SCA is a great radio business. Television, not so much

Regional radio steady earner on back of local advertisers – radioinfo was at the SCA half year profit announcement

At a relatively subdued meeting of the media Southern Cross Media, CEO Rhys Holleran and CFO Stephen Kelly announced that the company had made a net profit after tax of 45.1 million dollars. And that’s just for the first half of this financial year. Trouble is, it’s less than half (48%) of what it was last year. Still, its slightly better than what most pundits expected.

The question around the room that hung on most people’s lips was how much of that profit shortfall could be attributed to what was being euphemistically called the “UK Incident?”

The answer is about 3.6 million dollars all up. A huge amount of money as an extraordinary item, to be sure, but insignificant compared to the fall in revenue from SCA’s regional television assets.

TV contributed 72% of the shortfall. Radio just 29%.

It must also be noted that last year a tax benefit of $40 mil jumped in, coming from the purchase of radio and TV assets by Southern Cross which isn’t there this year.

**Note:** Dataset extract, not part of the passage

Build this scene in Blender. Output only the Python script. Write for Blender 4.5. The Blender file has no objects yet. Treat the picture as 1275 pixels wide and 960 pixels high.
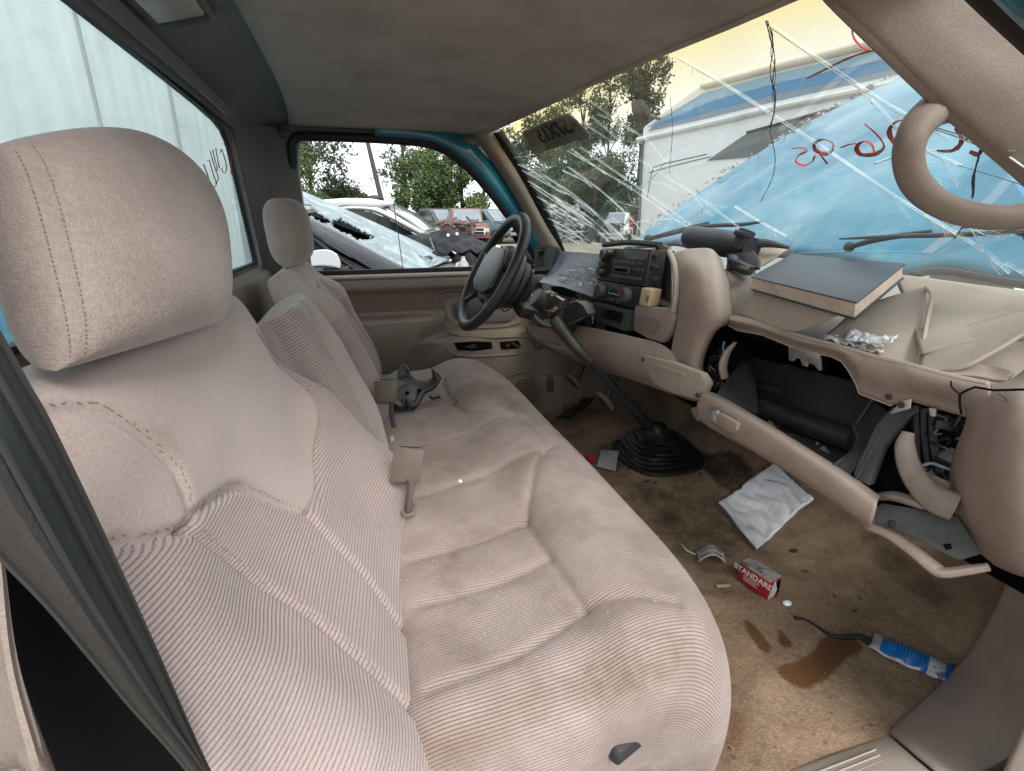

In terms of maintaining revenue, the star performer, once again, was Regional Radio. Despite a soft advertising market it was down just 1.8% on last year while TV was lighter by a whopping 16.5%. Its no secret that as a TEN affiliate, SCA was suffering from some abysmal programming decisions that were out of its control. Mr Holleran told the meeting that his organisation was in the process of renegotiating its contract with the TEN Network and is confident that the program line-up going forward will improve the ratings and thus the revenue.

Meanwhile, Metro Radio which was down by 6.1% remained the biggest contributor to SCA’s coffers with revenue of 134.5 mil compared to television at 113.0 mil and regional radio with 84.1 mil.

The revenue mix beteen local and national perhaps offers some clues as to regional radio’s resilience. About 66% of it’s total revenue comes from local business and 25% from national brands. It is almost the exact opposite for metro radio while regional TV derives almost 50% of its revenue from national ads and 40% from local.

boardmembers_stephen_180It’s not many CFO’s that can report a 52% slump in profit and do it with a smile on his face but Stephen Kelly (left) was bullish about the company’s prodigious cash flow and despite luke-warm optimism about the ad market in coming months was confident in the company’s ability to capitalise on future upturns and integration with new media platforms.

 

He said the company would continue to invest in talent but warned that while talent costs are contracted for the next few years staff wages and salaries will need to rise to retain top contributors.

In  terms of new revenue streams Mr Kelly pointed to a recent $1.2 mil campaign of which almost $900,000 was spent with SCA online and the rest on radio to “support” it.

Until very recently, stations were struggling to monetise the online component of campaigns but are now starting to see a real return. “A few more of this type of campaign over the year and it would make a positive difference to the bottom line,” said Mr Kelly.

Andrea Ingham, who was recently appointed to the role of National Sales Director agrees it’s all about the content. “When you’ve great content, as we do across many platforms, you’ve got something worthwhile to sell.”

Announcing Southern Cross Media Group’s first half year results Mr Holleran confirmed that underlying net profit after tax (NPAT) came in slightly ahead of expectations at $47.6 million dollars for the Southern Cross Media Group.

The company’s key highlights include:

  • Underlying or Core net profit after tax $47.6m
  • Interim Dividend payout ratio is 70% of reported NPAT at 4.5 cents per share
  • Full year NPAT result expected to be between $90m and $95m
  • Debt covenants will improve further by 30 June 2013

“We have had one of the most difficult twelve months in our history. Despite this, we have produced a result that has met market expectations through rigorous operational management.
“We are well positioned to take advantage of any upturn in advertising markets. Sentiment is on the improve in advertising circles and our talented and dedicated staff are fine tuned and ready to respond,” said Holleran.

Chairman Max Moore-Wilton, announced an interim fully franked dividend of 4.5 cents per share, a 70% payout ratio on the reported NPAT (66% on Underlying NPAT).